Here are a few examples.  Yesterday I went to the Shaanxi Museum.  Went by bus, waited in a long line-up, got in free thanks to my special card and wandered among wonders from ancient dynasties.  I like how Tang dynasty artists can project their humanity, even their sense of humour, over the intervening centuries.  The painted ponies toss their heads in tri-coloured glazes.

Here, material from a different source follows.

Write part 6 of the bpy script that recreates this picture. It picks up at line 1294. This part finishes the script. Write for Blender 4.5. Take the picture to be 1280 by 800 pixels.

This region nurtured human settlements for the last 6,000 years at a minimum.  We go round and round the seasons like the words of the song, going up and down as empires rise and fall.
Tang Dynasty Silk Road; Tri-coloured glaze
I returned to my neighbourhood in a taxi, went to the movie house on impulse and saw the poster of the movie about Xuan Zang – the famous Tang dynasty monk.  As luck would have it, the show started in five minutes!  I only had time to walk in and sit down before it began.  The movie itself was disappointing, but I enjoyed so much the synchronicity of the timing which I could not have arranged better even if I had carefully planned the whole day.  The monk himself would have been at pains to point out how this world has about it a dreamlike quality – images and sensations swirl around, ever-changing – only the dreamer is real.

This is not a ‘selfish’ view.  The reality of the dreamer encompasses all living beings.  We are all the same dreamer.  It is our nature to get caught in our imaginings like the dog which excitedly chases it’s tail.  “We can’t return, we can only look….”  If we look from the proper angle, with the right understanding, without attachment…………..the game is wondrous and bright with joy.